** BEGIN **

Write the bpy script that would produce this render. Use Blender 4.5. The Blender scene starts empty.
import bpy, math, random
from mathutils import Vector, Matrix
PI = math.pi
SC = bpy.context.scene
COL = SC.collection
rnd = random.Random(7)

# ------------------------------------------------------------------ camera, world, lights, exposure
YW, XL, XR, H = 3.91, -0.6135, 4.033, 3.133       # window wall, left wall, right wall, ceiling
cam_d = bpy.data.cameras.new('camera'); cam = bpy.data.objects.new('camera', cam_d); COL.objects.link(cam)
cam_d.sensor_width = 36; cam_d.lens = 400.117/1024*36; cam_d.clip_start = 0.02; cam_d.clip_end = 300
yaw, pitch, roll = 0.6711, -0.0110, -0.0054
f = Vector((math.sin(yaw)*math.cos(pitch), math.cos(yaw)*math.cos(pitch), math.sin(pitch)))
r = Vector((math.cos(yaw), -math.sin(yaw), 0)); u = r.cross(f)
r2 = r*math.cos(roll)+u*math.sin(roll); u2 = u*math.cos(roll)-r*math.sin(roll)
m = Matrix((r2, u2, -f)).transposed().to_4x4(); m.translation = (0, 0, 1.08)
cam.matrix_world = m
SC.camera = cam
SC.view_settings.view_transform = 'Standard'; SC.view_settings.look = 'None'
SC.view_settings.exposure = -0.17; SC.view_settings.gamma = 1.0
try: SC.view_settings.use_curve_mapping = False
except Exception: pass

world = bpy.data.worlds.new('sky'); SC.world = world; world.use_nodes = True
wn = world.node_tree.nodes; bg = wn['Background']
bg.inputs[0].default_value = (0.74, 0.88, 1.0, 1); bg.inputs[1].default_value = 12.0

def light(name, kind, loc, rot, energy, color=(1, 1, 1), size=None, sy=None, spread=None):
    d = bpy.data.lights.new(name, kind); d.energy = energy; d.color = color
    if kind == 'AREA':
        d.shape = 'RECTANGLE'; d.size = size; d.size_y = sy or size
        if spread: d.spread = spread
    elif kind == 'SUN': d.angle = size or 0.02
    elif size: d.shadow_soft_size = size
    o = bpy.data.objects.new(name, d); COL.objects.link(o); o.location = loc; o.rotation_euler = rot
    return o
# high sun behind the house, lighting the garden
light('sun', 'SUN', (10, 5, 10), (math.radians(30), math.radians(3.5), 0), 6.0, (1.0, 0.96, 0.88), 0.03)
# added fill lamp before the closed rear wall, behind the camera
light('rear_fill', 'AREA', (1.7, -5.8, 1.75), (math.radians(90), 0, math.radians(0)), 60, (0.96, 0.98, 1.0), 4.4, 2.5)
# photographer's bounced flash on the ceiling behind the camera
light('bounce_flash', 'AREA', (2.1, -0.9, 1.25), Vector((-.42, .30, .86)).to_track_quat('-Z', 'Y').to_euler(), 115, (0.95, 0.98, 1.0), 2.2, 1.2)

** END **

▶ [EXERCISE PROMPT]:
The required output is the exact run of lines from the beginning of the listing above to the line that contains "except Exception: pass", inclusive of both.

▶ [RESPONSE TO THE EXERCISE]:
Write the bpy script that would produce this render. Use Blender 4.5. The Blender scene starts empty.
import bpy, math, random
from mathutils import Vector, Matrix
PI = math.pi
SC = bpy.context.scene
COL = SC.collection
rnd = random.Random(7)

# ------------------------------------------------------------------ camera, world, lights, exposure
YW, XL, XR, H = 3.91, -0.6135, 4.033, 3.133       # window wall, left wall, right wall, ceiling
cam_d = bpy.data.cameras.new('camera'); cam = bpy.data.objects.new('camera', cam_d); COL.objects.link(cam)
cam_d.sensor_width = 36; cam_d.lens = 400.117/1024*36; cam_d.clip_start = 0.02; cam_d.clip_end = 300
yaw, pitch, roll = 0.6711, -0.0110, -0.0054
f = Vector((math.sin(yaw)*math.cos(pitch), math.cos(yaw)*math.cos(pitch), math.sin(pitch)))
r = Vector((math.cos(yaw), -math.sin(yaw), 0)); u = r.cross(f)
r2 = r*math.cos(roll)+u*math.sin(roll); u2 = u*math.cos(roll)-r*math.sin(roll)
m = Matrix((r2, u2, -f)).transposed().to_4x4(); m.translation = (0, 0, 1.08)
cam.matrix_world = m
SC.camera = cam
SC.view_settings.view_transform = 'Standard'; SC.view_settings.look = 'None'
SC.view_settings.exposure = -0.17; SC.view_settings.gamma = 1.0
try: SC.view_settings.use_curve_mapping = False
except Exception: pass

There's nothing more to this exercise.